• _COLLECTED MATERIAL_:

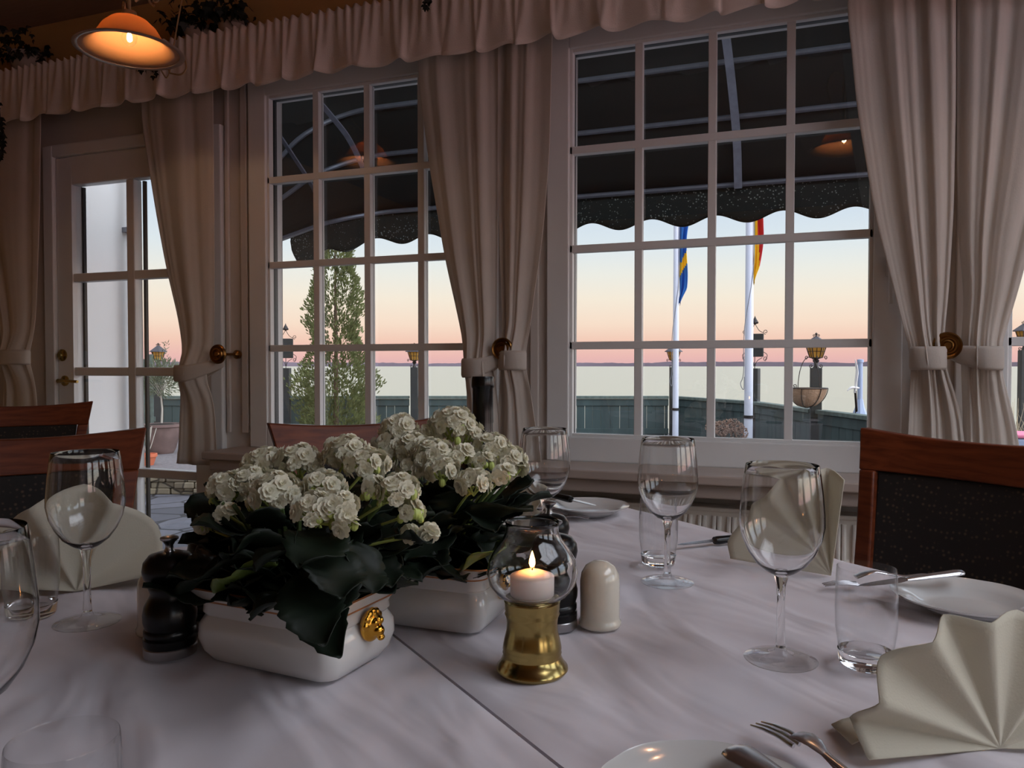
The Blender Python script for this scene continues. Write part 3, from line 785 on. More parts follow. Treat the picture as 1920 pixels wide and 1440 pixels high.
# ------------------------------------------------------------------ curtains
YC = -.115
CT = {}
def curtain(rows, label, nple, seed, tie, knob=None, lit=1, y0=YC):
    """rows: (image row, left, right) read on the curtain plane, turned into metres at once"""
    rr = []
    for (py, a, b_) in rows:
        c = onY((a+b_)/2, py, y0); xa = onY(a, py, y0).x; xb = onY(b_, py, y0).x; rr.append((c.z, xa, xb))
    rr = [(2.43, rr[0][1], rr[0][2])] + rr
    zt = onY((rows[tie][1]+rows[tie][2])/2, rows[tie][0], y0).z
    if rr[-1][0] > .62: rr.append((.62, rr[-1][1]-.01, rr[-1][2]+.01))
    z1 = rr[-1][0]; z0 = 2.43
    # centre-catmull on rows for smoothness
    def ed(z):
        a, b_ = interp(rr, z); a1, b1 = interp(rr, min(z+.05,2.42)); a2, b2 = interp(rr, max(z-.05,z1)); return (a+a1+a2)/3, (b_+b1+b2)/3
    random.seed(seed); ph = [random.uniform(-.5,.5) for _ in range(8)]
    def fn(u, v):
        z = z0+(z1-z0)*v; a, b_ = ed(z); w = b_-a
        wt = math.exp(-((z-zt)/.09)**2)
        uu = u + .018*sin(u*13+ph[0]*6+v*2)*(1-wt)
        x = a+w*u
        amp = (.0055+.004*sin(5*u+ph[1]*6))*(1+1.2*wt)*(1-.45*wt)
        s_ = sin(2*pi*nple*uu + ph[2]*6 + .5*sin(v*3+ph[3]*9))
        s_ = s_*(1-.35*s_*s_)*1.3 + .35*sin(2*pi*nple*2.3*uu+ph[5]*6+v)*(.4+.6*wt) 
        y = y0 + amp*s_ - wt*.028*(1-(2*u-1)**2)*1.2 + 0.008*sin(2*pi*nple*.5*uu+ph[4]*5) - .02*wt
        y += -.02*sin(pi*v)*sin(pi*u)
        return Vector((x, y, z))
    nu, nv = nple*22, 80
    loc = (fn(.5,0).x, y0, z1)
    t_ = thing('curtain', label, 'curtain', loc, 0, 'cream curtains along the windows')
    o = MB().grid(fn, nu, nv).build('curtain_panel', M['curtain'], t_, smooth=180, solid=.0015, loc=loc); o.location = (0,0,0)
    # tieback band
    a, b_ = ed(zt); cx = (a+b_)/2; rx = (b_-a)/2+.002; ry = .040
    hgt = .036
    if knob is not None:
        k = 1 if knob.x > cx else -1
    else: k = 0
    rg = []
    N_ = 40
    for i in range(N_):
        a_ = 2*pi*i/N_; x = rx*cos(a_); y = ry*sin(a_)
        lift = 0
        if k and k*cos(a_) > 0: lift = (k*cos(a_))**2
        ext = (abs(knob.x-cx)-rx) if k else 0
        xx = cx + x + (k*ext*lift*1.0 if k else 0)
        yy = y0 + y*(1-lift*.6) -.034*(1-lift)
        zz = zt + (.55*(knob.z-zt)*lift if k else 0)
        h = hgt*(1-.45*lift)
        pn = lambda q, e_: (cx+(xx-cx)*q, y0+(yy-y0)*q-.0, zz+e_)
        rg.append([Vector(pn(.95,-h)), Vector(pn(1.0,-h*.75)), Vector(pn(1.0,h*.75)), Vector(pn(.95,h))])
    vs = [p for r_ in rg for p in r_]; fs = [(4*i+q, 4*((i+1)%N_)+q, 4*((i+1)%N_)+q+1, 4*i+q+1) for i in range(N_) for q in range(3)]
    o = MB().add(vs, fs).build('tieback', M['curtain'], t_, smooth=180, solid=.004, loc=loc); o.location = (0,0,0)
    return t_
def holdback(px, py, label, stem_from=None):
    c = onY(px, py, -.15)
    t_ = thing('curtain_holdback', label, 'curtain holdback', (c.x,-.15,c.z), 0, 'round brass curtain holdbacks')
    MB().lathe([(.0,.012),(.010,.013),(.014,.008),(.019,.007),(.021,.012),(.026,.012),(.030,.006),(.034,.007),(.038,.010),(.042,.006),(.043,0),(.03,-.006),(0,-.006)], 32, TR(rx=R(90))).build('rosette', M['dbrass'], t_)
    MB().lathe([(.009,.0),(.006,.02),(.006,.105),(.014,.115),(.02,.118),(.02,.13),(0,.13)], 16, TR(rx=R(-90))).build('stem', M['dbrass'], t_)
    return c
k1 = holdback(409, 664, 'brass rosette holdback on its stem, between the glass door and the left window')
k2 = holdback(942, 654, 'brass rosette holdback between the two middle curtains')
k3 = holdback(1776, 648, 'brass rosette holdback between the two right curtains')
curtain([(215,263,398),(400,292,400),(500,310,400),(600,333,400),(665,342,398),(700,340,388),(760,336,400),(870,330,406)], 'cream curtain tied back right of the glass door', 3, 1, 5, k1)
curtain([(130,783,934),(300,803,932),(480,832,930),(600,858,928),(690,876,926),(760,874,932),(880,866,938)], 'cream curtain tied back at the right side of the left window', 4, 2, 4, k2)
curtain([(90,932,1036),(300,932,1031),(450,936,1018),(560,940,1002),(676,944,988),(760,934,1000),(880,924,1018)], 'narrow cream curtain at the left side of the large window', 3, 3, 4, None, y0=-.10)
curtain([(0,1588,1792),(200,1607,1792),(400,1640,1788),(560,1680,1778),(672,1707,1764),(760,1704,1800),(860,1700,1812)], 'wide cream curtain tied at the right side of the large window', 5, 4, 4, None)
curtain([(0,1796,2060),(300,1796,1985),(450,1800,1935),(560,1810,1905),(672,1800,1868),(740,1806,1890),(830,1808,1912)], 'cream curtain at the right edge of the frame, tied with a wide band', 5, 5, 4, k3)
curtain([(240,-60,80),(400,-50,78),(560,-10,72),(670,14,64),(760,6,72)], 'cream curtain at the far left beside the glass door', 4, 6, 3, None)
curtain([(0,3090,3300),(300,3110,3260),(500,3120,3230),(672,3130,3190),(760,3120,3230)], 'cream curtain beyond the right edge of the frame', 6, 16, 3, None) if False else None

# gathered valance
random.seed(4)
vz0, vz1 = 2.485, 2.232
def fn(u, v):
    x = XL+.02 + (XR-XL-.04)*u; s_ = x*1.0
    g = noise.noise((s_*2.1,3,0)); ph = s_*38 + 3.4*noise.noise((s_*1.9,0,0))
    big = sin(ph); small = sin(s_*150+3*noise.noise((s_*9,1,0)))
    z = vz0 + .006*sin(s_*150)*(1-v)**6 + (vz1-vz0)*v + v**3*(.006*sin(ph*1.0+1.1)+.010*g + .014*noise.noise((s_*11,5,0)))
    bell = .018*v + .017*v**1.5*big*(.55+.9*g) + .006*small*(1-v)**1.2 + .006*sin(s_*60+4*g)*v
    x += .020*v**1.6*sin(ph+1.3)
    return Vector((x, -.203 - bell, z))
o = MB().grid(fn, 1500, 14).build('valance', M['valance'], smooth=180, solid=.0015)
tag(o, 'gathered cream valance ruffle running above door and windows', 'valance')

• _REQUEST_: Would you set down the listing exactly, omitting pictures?

• _FULL RESPONSE_:
The Blender Python script for this scene continues. Write part 3, from line 785 on. More parts follow. Treat the picture as 1920 pixels wide and 1440 pixels high.
# ------------------------------------------------------------------ curtains
YC = -.115
CT = {}
def curtain(rows, label, nple, seed, tie, knob=None, lit=1, y0=YC):
    """rows: (image row, left, right) read on the curtain plane, turned into metres at once"""
    rr = []
    for (py, a, b_) in rows:
        c = onY((a+b_)/2, py, y0); xa = onY(a, py, y0).x; xb = onY(b_, py, y0).x; rr.append((c.z, xa, xb))
    rr = [(2.43, rr[0][1], rr[0][2])] + rr
    zt = onY((rows[tie][1]+rows[tie][2])/2, rows[tie][0], y0).z
    if rr[-1][0] > .62: rr.append((.62, rr[-1][1]-.01, rr[-1][2]+.01))
    z1 = rr[-1][0]; z0 = 2.43
    # centre-catmull on rows for smoothness
    def ed(z):
        a, b_ = interp(rr, z); a1, b1 = interp(rr, min(z+.05,2.42)); a2, b2 = interp(rr, max(z-.05,z1)); return (a+a1+a2)/3, (b_+b1+b2)/3
    random.seed(seed); ph = [random.uniform(-.5,.5) for _ in range(8)]
    def fn(u, v):
        z = z0+(z1-z0)*v; a, b_ = ed(z); w = b_-a
        wt = math.exp(-((z-zt)/.09)**2)
        uu = u + .018*sin(u*13+ph[0]*6+v*2)*(1-wt)
        x = a+w*u
        amp = (.0055+.004*sin(5*u+ph[1]*6))*(1+1.2*wt)*(1-.45*wt)
        s_ = sin(2*pi*nple*uu + ph[2]*6 + .5*sin(v*3+ph[3]*9))
        s_ = s_*(1-.35*s_*s_)*1.3 + .35*sin(2*pi*nple*2.3*uu+ph[5]*6+v)*(.4+.6*wt) 
        y = y0 + amp*s_ - wt*.028*(1-(2*u-1)**2)*1.2 + 0.008*sin(2*pi*nple*.5*uu+ph[4]*5) - .02*wt
        y += -.02*sin(pi*v)*sin(pi*u)
        return Vector((x, y, z))
    nu, nv = nple*22, 80
    loc = (fn(.5,0).x, y0, z1)
    t_ = thing('curtain', label, 'curtain', loc, 0, 'cream curtains along the windows')
    o = MB().grid(fn, nu, nv).build('curtain_panel', M['curtain'], t_, smooth=180, solid=.0015, loc=loc); o.location = (0,0,0)
    # tieback band
    a, b_ = ed(zt); cx = (a+b_)/2; rx = (b_-a)/2+.002; ry = .040
    hgt = .036
    if knob is not None:
        k = 1 if knob.x > cx else -1
    else: k = 0
    rg = []
    N_ = 40
    for i in range(N_):
        a_ = 2*pi*i/N_; x = rx*cos(a_); y = ry*sin(a_)
        lift = 0
        if k and k*cos(a_) > 0: lift = (k*cos(a_))**2
        ext = (abs(knob.x-cx)-rx) if k else 0
        xx = cx + x + (k*ext*lift*1.0 if k else 0)
        yy = y0 + y*(1-lift*.6) -.034*(1-lift)
        zz = zt + (.55*(knob.z-zt)*lift if k else 0)
        h = hgt*(1-.45*lift)
        pn = lambda q, e_: (cx+(xx-cx)*q, y0+(yy-y0)*q-.0, zz+e_)
        rg.append([Vector(pn(.95,-h)), Vector(pn(1.0,-h*.75)), Vector(pn(1.0,h*.75)), Vector(pn(.95,h))])
    vs = [p for r_ in rg for p in r_]; fs = [(4*i+q, 4*((i+1)%N_)+q, 4*((i+1)%N_)+q+1, 4*i+q+1) for i in range(N_) for q in range(3)]
    o = MB().add(vs, fs).build('tieback', M['curtain'], t_, smooth=180, solid=.004, loc=loc); o.location = (0,0,0)
    return t_
def holdback(px, py, label, stem_from=None):
    c = onY(px, py, -.15)
    t_ = thing('curtain_holdback', label, 'curtain holdback', (c.x,-.15,c.z), 0, 'round brass curtain holdbacks')
    MB().lathe([(.0,.012),(.010,.013),(.014,.008),(.019,.007),(.021,.012),(.026,.012),(.030,.006),(.034,.007),(.038,.010),(.042,.006),(.043,0),(.03,-.006),(0,-.006)], 32, TR(rx=R(90))).build('rosette', M['dbrass'], t_)
    MB().lathe([(.009,.0),(.006,.02),(.006,.105),(.014,.115),(.02,.118),(.02,.13),(0,.13)], 16, TR(rx=R(-90))).build('stem', M['dbrass'], t_)
    return c
k1 = holdback(409, 664, 'brass rosette holdback on its stem, between the glass door and the left window')
k2 = holdback(942, 654, 'brass rosette holdback between the two middle curtains')
k3 = holdback(1776, 648, 'brass rosette holdback between the two right curtains')
curtain([(215,263,398),(400,292,400),(500,310,400),(600,333,400),(665,342,398),(700,340,388),(760,336,400),(870,330,406)], 'cream curtain tied back right of the glass door', 3, 1, 5, k1)
curtain([(130,783,934),(300,803,932),(480,832,930),(600,858,928),(690,876,926),(760,874,932),(880,866,938)], 'cream curtain tied back at the right side of the left window', 4, 2, 4, k2)
curtain([(90,932,1036),(300,932,1031),(450,936,1018),(560,940,1002),(676,944,988),(760,934,1000),(880,924,1018)], 'narrow cream curtain at the left side of the large window', 3, 3, 4, None, y0=-.10)
curtain([(0,1588,1792),(200,1607,1792),(400,1640,1788),(560,1680,1778),(672,1707,1764),(760,1704,1800),(860,1700,1812)], 'wide cream curtain tied at the right side of the large window', 5, 4, 4, None)
curtain([(0,1796,2060),(300,1796,1985),(450,1800,1935),(560,1810,1905),(672,1800,1868),(740,1806,1890),(830,1808,1912)], 'cream curtain at the right edge of the frame, tied with a wide band', 5, 5, 4, k3)
curtain([(240,-60,80),(400,-50,78),(560,-10,72),(670,14,64),(760,6,72)], 'cream curtain at the far left beside the glass door', 4, 6, 3, None)
curtain([(0,3090,3300),(300,3110,3260),(500,3120,3230),(672,3130,3190),(760,3120,3230)], 'cream curtain beyond the right edge of the frame', 6, 16, 3, None) if False else None

# gathered valance
random.seed(4)
vz0, vz1 = 2.485, 2.232
def fn(u, v):
    x = XL+.02 + (XR-XL-.04)*u; s_ = x*1.0
    g = noise.noise((s_*2.1,3,0)); ph = s_*38 + 3.4*noise.noise((s_*1.9,0,0))
    big = sin(ph); small = sin(s_*150+3*noise.noise((s_*9,1,0)))
    z = vz0 + .006*sin(s_*150)*(1-v)**6 + (vz1-vz0)*v + v**3*(.006*sin(ph*1.0+1.1)+.010*g + .014*noise.noise((s_*11,5,0)))
    bell = .018*v + .017*v**1.5*big*(.55+.9*g) + .006*small*(1-v)**1.2 + .006*sin(s_*60+4*g)*v
    x += .020*v**1.6*sin(ph+1.3)
    return Vector((x, -.203 - bell, z))
o = MB().grid(fn, 1500, 14).build('valance', M['valance'], smooth=180, solid=.0015)
tag(o, 'gathered cream valance ruffle running above door and windows', 'valance')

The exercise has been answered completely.